■ **What the task requires**:
Pull each line containing "Python" out of the data and copy it.

▼

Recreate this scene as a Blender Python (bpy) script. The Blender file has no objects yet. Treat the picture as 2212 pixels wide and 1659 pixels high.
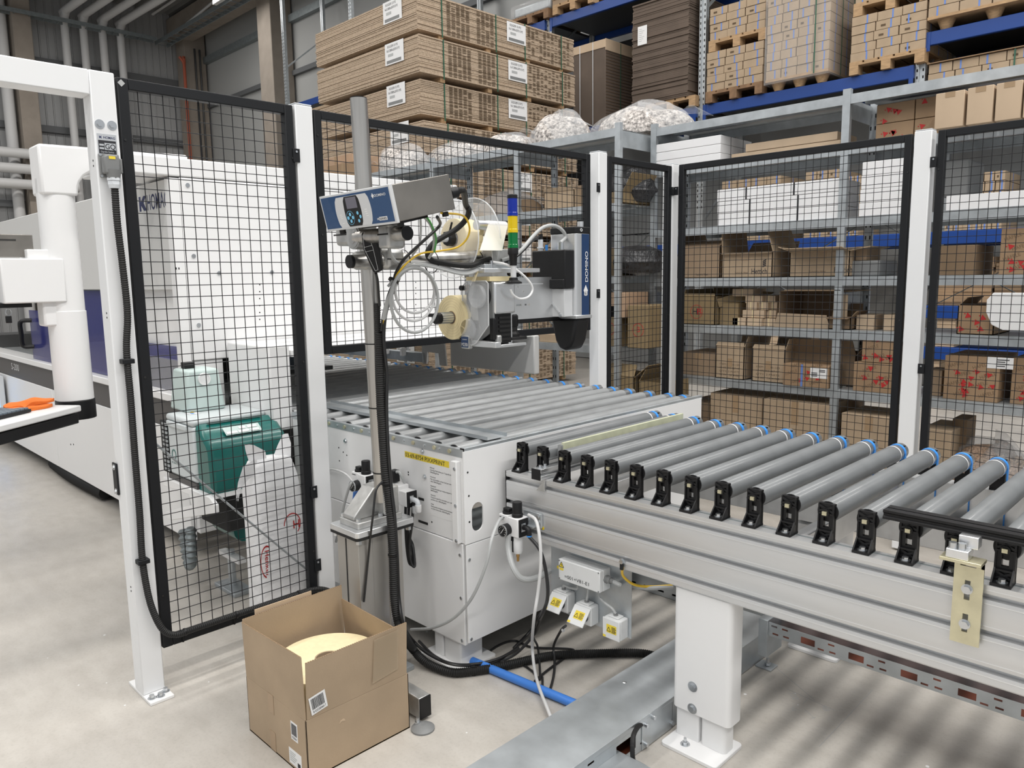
import bpy, math, random
import numpy as np
from mathutils import Vector, Matrix, Quaternion
random.seed(7)
R_ = math.radians
SC = bpy.context.scene
COL = SC.collection
# ------------------------------------------------------------------ camera
W_, H_ = 2212, 1659
FPX = 1644.238
YAW, PITCH, ROLL = -0.7858125, -0.1390115, -0.01503608
CAMZ = 1.5
_f = Vector((math.sin(YAW)*math.cos(PITCH), math.cos(YAW)*math.cos(PITCH), math.sin(PITCH)))
_r0 = Vector((math.cos(YAW), -math.sin(YAW), 0)); _u0 = _r0.cross(_f)
_r = math.cos(ROLL)*_r0 + math.sin(ROLL)*_u0
_u = -math.sin(ROLL)*_r0 + math.cos(ROLL)*_u0
CAM = Vector((0, 0, CAMZ))
cd = bpy.data.cameras.new('camera'); cam = bpy.data.objects.new('camera', cd); COL.objects.link(cam)
cd.sensor_width = 36; cd.lens = FPX/W_*36; cd.clip_start = .05; cd.clip_end = 200
cam.matrix_world = Matrix(((_r.x, _u.x, -_f.x, 0), (_r.y, _u.y, -_f.y, 0), (_r.z, _u.z, -_f.z, CAMZ), (0, 0, 0, 1)))
SC.camera = cam
def P(px, py, x=None, y=None, z=None):
    """world point on the sight line of a photo pixel, on a known plane of the place"""
    d = _f + (px-W_/2)/FPX*_r - (py-H_/2)/FPX*_u
    t = (x/d.x) if x is not None else (y/d.y) if y is not None else ((z-CAMZ)/d.z)
    return CAM + d*t
# ------------------------------------------------------------------ world, light, exposure
wd = bpy.data.worlds.new('world'); SC.world = wd; wd.use_nodes = True
bg = wd.node_tree.nodes['Background']; bg.inputs[0].default_value = (0.93, 0.965, 1.0, 1); bg.inputs[1].default_value = 0.55
def area(name, loc, sx, sy, e, col=(1, .97, .93), rot=(0, 0, 0)):
    l = bpy.data.lights.new(name, 'AREA'); l.shape = 'RECTANGLE'; l.size = sx; l.size_y = sy; l.energy = e; l.color = col
    o = bpy.data.objects.new(name, l); COL.objects.link(o); o.location = loc; o.rotation_euler = rot; return o
# rows of ceiling strip luminaires along the hall; far-left rows added to brighten the left wall
for i, (x, e) in enumerate(((-1.0, 620), (3.5, 880), (-6.0, 480), (-12.0, 520), (-19.0, 620))):
    area('ceiling_strip_light', (x, 1.5, 8.6), .5, 16, e)
SC.view_settings.view_transform = 'Standard'; SC.view_settings.look = 'None'
SC.view_settings.exposure = 0.0; SC.view_settings.gamma = 1.0; SC.view_settings.use_curve_mapping = False
# ------------------------------------------------------------------ materials
MATS = {}
def mat(name, col, rough=.5, metal=0, var=None, bump=None, alpha=None, trans=None, emit=None, coat=0, stretch=None, ior=None, spec=None):
    m = bpy.data.materials.new(name); m.use_nodes = True; nt = m.node_tree; N = nt.nodes; L = nt.links
    b = N['Principled BSDF']; b.inputs['Base Color'].default_value = (*col, 1)
    b.inputs['Roughness'].default_value = rough; b.inputs['Metallic'].default_value = metal
    if coat: b.inputs['Coat Weight'].default_value = coat
    if trans: b.inputs['Transmission Weight'].default_value = trans
    if spec is not None: b.inputs['Specular IOR Level'].default_value = spec
    if ior: b.inputs['IOR'].default_value = ior
    if alpha is not None: b.inputs['Alpha'].default_value = alpha
    if emit: b.inputs['Emission Color'].default_value = (*emit[0], 1); b.inputs['Emission Strength'].default_value = emit[1]
    if var or bump:
        tc = N.new('ShaderNodeTexCoord'); src = tc.outputs['Object']
        if stretch:
            mp = N.new('ShaderNodeMapping'); mp.inputs['Scale'].default_value = stretch; L.new(src, mp.inputs[0]); src = mp.outputs[0]
    if var:
        n = N.new('ShaderNodeTexNoise'); n.inputs['Scale'].default_value = var[0]; n.inputs['Detail'].default_value = 5; L.new(src, n.inputs['Vector'])
        r = N.new('ShaderNodeValToRGB'); a = var[1]
        r.color_ramp.elements[0].position = .3; r.color_ramp.elements[1].position = .7
        r.color_ramp.elements[0].color = (*[c*(1-a) for c in col], 1); r.color_ramp.elements[1].color = (*[min(1, c*(1+a)) for c in col], 1)
        L.new(n.outputs['Fac'], r.inputs[0]); L.new(r.outputs[0], b.inputs['Base Color'])
        if len(var) > 2:
            rr = N.new('ShaderNodeMapRange'); rr.inputs[3].default_value = rough-var[2]; rr.inputs[4].default_value = rough+var[2]
            L.new(n.outputs['Fac'], rr.inputs[0]); L.new(rr.outputs[0], b.inputs['Roughness'])
    if bump:
        n2 = N.new('ShaderNodeTexNoise'); n2.inputs['Scale'].default_value = bump[0]; n2.inputs['Detail'].default_value = 4; L.new(src, n2.inputs['Vector'])
        bp = N.new('ShaderNodeBump'); bp.inputs['Strength'].default_value = bump[1]; bp.inputs['Distance'].default_value = bump[2] if len(bump) > 2 else .01
        L.new(n2.outputs['Fac'], bp.inputs['Height']); L.new(bp.outputs[0], b.inputs['Normal'])
    MATS[name] = m; return m
mat('white', (.80, .80, .80), .38, bump=(900, .05, .002))
mat('white_machine', (.82, .82, .82), .35)
mat('grey_white', (.62, .62, .61), .4)
mat('post_white', (.78, .79, .80), .42, bump=(700, .08, .002))
mat('black', (.010, .011, .013), .5, spec=.28)
mat('black_wire', (.012, .012, .014), .38, spec=.4)
mat('black_plastic', (.010, .010, .011), .42, spec=.32)
mat('black_rubber', (.014, .014, .014), .55, spec=.35)
mat('screw_black', (.02, .02, .02), .3)
mat('alu', (.66, .665, .67), .40, .7, var=(3, .05, .05), stretch=(.6, 8, 8))
mat('alu_bright', (.78, .79, .80), .34, .92, var=(6, .06))
mat('cast_alu', (.52, .52, .51), .45, .85, var=(25, .15, .1))
mat('alu_column', (.50, .48, .45), .42, .75, var=(4, .05))
mat('galv', (.50, .53, .55), .42, .72, var=(9, .14, .08))
mat('galv_rack', (.47, .50, .52), .42, .65, var=(14, .12, .06))
mat('galv_dull', (.42, .45, .47), .5, .55, var=(14, .12, .06))
mat('galv_dark', (.24, .27, .28), .5, .5, var=(14, .12, .06))
mat('zinc_yellow', (.66, .62, .44), .38, .75, var=(18, .13, .06))
mat('bolt', (.62, .64, .66), .28, .95)
mat('stainless', (.56, .54, .51), .30, .95, var=(14, .2, .06), stretch=(2.5, 2.5, .1))
mat('stainless_box', (.26, .245, .225), .42, .85, var=(8, .12, .08))
mat('roller_grey', (.155, .163, .168), .40, var=(9, .10, .05), coat=.12)
mat('roller_light', (.34, .35, .355), .34, .3, var=(8, .10, .05))
mat('roller_end', (.45, .46, .47), .3, .9)
mat('blue_belt', (.04, .27, .75), .45)
mat('blue_pipe', (.05, .20, .62), .4)
mat('rack_blue', (.004, .045, .235), .42)
mat('card', (.385, .290, .195), .8, var=(6, .08), bump=(120, .08, .004))
mat('card_inner', (.43, .29, .19), .8, var=(6, .06))
mat('card_pale', (.52, .395, .275), .8, var=(6, .06))
mat('card_mid', (.30, .215, .14), .8, var=(6, .08))
mat('card_dark', (.20, .135, .08), .8, var=(6, .1))
mat('card_brown', (.115, .085, .065), .8, var=(5, .1))
mat('card_red', (.31, .205, .12), .75, var=(6, .08))
mat('card_olive', (.23, .165, .085), .75, var=(6, .08))
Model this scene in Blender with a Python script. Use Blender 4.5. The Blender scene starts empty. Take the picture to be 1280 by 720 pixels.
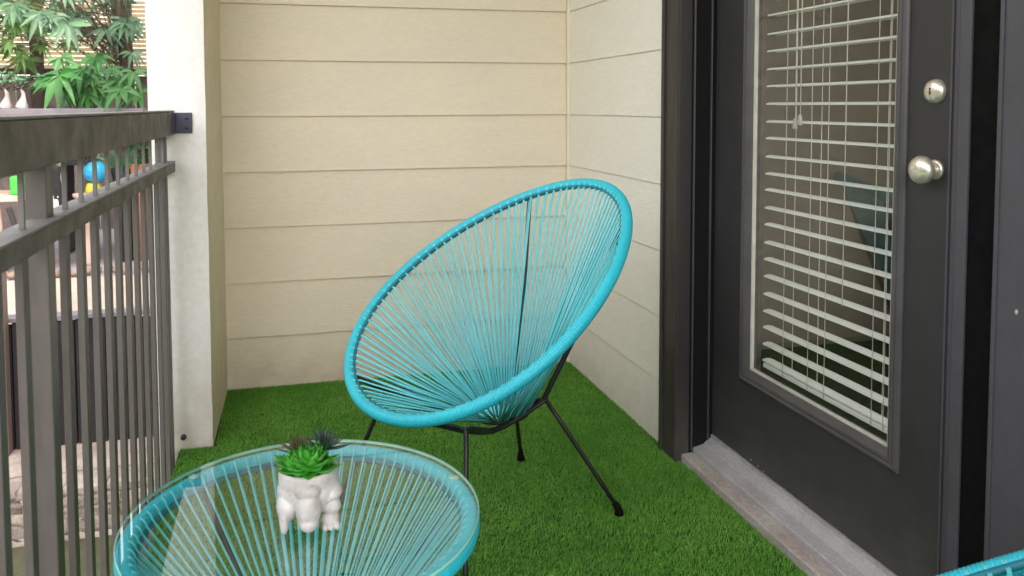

▲

■ **Exercise answer**:
Recreate this scene as a Blender Python (bpy) script. The Blender file has no objects yet. Treat the picture as 2212 pixels wide and 1659 pixels high.
Model this scene in Blender with a Python script. Use Blender 4.5. The Blender scene starts empty. Take the picture to be 1280 by 720 pixels.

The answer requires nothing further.